In 2003, Swing Factory released a 28-track collection of
Eddy Howard's studio recordings dating from the years 1946-1951 and originally intended solely for radio broadcast purposes.
Howard rose to prominence with
the Dick Jurgens Orchestra during the late '30s, deftly making the transition from singing guitarist to featured star vocalist. By the time the first of these 28 radio transcription recordings were cut,
Howard had been leading his own band for five years and was enjoying sustained popularity among the postwar record-buying public. The ratio of sentimental ballads to spunky foxtrots and traditional jazz standards allows for an accurate appraisal of
Howard's performing repertoire. Tasty tidbits include the vaudevillian
Al Jolson staple "Toot Toot Tootsie Goodbye,"

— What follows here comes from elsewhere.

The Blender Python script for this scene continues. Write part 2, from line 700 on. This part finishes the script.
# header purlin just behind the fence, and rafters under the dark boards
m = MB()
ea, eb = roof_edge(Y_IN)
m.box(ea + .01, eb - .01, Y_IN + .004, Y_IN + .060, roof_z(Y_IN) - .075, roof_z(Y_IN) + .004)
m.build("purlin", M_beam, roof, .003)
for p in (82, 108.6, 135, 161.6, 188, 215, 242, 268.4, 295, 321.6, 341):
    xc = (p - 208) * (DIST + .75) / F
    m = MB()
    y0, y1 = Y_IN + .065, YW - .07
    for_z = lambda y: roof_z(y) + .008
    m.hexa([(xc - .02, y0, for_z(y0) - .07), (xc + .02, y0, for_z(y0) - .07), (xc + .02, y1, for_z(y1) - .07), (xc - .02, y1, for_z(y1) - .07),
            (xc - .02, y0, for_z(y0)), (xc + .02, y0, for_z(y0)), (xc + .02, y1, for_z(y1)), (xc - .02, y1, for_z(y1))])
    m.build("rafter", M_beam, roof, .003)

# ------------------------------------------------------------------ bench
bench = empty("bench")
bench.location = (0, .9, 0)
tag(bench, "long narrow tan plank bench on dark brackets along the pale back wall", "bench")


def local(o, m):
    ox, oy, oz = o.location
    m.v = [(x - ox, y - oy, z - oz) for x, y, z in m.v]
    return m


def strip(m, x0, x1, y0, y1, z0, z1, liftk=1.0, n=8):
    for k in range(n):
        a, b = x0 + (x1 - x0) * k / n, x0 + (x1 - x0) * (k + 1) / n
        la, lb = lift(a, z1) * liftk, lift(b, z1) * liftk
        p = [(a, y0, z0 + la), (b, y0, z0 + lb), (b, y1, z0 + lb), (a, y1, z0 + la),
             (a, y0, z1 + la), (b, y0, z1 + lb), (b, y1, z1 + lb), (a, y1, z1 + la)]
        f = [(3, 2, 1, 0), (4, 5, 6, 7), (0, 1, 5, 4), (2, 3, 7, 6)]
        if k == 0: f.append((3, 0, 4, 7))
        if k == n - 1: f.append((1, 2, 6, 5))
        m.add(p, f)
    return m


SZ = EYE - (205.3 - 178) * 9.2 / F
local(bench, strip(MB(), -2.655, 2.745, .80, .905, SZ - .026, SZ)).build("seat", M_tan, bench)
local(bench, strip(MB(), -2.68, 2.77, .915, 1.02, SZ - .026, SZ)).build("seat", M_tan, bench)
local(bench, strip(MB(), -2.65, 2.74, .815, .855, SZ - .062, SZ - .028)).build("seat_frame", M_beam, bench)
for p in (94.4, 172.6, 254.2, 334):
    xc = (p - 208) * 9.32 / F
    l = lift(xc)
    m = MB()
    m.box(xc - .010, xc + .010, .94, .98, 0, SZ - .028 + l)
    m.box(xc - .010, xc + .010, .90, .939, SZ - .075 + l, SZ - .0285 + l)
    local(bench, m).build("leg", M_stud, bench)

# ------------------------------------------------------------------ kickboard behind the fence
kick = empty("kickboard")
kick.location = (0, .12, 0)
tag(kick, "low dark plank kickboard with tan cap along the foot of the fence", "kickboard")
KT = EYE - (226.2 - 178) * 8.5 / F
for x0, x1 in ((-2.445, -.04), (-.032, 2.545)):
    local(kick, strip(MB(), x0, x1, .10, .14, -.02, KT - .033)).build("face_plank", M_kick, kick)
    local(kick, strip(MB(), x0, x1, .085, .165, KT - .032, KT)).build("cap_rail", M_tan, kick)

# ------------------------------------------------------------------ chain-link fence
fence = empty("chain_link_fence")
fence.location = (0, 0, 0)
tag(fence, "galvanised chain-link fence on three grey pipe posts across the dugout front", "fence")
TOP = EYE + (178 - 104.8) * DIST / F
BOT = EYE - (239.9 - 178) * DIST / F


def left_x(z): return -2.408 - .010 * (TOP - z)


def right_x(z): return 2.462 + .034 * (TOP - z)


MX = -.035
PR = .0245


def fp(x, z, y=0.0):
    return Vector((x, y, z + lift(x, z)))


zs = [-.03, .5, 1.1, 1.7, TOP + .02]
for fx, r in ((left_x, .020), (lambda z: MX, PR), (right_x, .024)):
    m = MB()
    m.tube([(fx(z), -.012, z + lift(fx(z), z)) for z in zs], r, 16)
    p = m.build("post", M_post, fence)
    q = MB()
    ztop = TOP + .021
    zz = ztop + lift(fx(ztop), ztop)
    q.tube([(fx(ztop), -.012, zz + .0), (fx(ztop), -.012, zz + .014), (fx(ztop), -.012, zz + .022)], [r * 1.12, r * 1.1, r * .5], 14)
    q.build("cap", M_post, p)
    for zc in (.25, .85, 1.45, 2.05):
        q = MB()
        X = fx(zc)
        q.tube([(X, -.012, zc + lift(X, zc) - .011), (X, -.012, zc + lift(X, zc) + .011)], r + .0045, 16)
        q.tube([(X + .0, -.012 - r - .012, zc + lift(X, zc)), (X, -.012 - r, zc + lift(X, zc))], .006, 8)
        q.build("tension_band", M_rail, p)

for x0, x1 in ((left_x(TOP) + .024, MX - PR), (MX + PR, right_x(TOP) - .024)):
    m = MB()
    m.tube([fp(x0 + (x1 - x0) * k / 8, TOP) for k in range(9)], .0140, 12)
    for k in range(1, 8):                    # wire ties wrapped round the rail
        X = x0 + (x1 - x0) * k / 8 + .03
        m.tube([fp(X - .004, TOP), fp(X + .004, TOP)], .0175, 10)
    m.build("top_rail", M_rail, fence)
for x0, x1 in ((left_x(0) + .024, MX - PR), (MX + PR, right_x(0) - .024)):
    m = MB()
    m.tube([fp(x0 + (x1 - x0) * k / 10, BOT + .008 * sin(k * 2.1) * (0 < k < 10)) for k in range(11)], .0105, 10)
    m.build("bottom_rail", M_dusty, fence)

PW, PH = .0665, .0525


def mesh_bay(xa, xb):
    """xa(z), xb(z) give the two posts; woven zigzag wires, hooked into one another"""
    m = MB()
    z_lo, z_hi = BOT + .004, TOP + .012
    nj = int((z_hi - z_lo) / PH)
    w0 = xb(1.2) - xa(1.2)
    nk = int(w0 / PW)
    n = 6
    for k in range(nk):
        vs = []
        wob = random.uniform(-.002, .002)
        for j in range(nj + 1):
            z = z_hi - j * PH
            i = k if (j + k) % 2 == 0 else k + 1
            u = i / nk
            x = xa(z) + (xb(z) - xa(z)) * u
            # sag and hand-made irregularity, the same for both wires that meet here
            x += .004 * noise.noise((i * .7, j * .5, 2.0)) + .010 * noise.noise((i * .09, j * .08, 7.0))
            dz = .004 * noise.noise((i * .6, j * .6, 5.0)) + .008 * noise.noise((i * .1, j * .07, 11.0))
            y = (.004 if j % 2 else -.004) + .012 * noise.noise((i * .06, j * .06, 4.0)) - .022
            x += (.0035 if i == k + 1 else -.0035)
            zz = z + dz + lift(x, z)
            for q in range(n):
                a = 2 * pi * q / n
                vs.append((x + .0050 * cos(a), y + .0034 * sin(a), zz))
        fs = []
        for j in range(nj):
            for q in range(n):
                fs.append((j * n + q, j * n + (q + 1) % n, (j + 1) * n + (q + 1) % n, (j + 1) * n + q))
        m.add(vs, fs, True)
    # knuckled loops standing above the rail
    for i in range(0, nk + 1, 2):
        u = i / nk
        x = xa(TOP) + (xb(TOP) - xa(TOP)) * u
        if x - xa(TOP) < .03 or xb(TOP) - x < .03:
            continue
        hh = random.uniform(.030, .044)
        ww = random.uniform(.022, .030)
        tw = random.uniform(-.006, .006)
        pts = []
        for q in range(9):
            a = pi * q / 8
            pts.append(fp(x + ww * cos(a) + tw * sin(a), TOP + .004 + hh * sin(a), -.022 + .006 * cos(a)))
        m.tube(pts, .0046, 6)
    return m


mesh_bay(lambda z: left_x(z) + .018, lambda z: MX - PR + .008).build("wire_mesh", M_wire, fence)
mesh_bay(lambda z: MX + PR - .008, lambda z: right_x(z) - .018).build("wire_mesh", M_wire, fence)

James P. Johnson's "Old Fashioned Love,"
Chris Smith's "Ballin' the Jack,"
Hoagy Carmichael's "Lazy River," and pleasant versions of
George Gershwin's "Nice Work If You Can Get It" and "Love Is Here to Stay."
Howard seems to have been born to put across numbers like "Singin' in the Rain" and "Zing! Went the Strings of My Heart." Some of the songs heard here, like the romantic "Harbor Lights," are updates of hits from his days with
Dick Jurgens. Technically speaking, the word "transcriptions" could be applied to every recording ever made using a stylus to etch a continuous pattern representing the sound waves captured by the recording apparatus, beginning with
Thomas Edison's tin foil imprints of 1877 and extending to the widespread introduction of magnetic audiotape during the 1950s. Artists of the 1930s and '40s who cut records intended for exclusive sale to radio stations often rose to the occasion and gave their best efforts, which appears to have been the case with
Eddy Howard. This collection, meant to supplement his commercially issued recordings, complements a 24-track CD of radio transcriptions released by the Circle label in 1994. Although the two have six titles in common, some will feel compelled to acquire both.